Answer with one number: how many lines have "script".

[START ROWS]

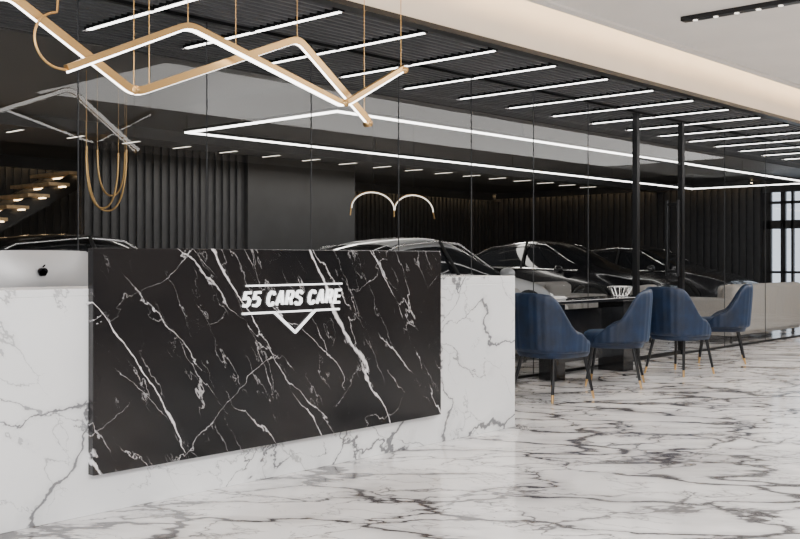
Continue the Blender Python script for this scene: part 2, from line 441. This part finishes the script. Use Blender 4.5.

[END ROWS]
[START ROWS]

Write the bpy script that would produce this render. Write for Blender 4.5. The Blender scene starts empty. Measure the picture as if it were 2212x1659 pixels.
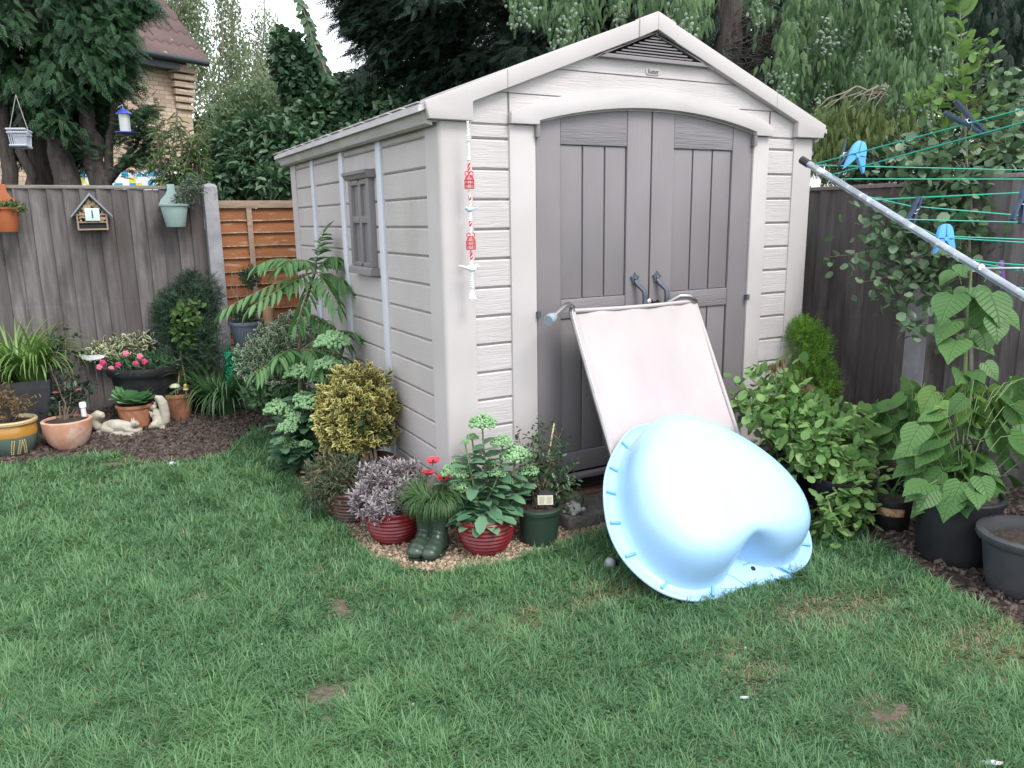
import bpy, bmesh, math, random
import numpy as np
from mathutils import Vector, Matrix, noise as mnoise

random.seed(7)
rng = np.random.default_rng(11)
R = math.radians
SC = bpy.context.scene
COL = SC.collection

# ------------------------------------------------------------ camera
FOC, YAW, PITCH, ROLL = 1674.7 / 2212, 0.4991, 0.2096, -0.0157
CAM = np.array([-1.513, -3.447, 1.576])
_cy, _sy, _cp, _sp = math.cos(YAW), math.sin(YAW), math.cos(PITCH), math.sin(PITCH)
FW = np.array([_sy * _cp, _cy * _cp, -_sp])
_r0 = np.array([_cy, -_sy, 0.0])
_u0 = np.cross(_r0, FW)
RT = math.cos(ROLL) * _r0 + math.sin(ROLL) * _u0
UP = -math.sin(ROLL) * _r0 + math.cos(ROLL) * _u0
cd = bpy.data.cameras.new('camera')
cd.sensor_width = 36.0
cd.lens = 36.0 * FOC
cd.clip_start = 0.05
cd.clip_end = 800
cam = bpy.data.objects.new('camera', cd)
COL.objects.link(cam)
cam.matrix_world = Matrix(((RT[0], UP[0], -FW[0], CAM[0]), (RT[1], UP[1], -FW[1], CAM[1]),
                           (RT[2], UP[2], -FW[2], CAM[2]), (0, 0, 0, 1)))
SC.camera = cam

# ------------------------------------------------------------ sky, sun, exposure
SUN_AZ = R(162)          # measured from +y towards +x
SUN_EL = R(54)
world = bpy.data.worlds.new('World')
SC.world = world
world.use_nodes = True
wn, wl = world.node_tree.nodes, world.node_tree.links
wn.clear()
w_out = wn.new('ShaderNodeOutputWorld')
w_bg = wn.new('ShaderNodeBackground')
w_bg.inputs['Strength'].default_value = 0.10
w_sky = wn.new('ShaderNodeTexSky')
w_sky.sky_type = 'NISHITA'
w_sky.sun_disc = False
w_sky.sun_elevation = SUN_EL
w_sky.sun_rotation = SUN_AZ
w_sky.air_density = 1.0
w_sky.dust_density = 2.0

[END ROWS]

EXERCISE ANSWER:
2